▶ [Work to complete]:
Output, please, exactly those lines of the listing that come before the line with "UP = np.array([0, 0, 1.4])", along with that line itself.

+++ Supplied material

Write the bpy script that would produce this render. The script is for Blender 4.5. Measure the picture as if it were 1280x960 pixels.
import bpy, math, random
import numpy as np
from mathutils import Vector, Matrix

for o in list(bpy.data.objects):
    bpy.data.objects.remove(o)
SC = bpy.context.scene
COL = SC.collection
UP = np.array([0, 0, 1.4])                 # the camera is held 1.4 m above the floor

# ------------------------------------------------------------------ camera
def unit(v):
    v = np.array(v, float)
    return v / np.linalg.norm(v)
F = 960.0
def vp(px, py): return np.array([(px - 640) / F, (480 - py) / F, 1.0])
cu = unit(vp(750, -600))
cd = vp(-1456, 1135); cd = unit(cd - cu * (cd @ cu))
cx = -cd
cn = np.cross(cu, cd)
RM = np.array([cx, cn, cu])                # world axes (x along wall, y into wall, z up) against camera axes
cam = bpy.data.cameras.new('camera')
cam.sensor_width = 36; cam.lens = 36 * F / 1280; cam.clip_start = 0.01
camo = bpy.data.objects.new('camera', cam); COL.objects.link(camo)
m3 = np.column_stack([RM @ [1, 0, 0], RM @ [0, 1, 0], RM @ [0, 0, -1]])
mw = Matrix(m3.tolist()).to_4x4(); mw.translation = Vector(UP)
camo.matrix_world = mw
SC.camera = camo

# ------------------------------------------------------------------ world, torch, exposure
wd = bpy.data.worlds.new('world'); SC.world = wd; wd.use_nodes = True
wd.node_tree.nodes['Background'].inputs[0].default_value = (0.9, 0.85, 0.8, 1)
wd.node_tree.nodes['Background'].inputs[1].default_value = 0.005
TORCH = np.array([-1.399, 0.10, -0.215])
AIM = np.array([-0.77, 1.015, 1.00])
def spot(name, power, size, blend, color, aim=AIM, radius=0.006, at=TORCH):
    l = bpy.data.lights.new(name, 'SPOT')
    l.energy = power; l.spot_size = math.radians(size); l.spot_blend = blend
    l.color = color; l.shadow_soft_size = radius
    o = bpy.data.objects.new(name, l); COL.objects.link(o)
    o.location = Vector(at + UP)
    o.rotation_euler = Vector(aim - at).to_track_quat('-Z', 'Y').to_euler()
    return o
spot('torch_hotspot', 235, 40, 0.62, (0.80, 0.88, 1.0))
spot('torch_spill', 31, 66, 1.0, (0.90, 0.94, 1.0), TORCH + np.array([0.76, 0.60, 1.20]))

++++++

▶ [Written answer]:
Write the bpy script that would produce this render. The script is for Blender 4.5. Measure the picture as if it were 1280x960 pixels.
import bpy, math, random
import numpy as np
from mathutils import Vector, Matrix

for o in list(bpy.data.objects):
    bpy.data.objects.remove(o)
SC = bpy.context.scene
COL = SC.collection
UP = np.array([0, 0, 1.4])                 # the camera is held 1.4 m above the floor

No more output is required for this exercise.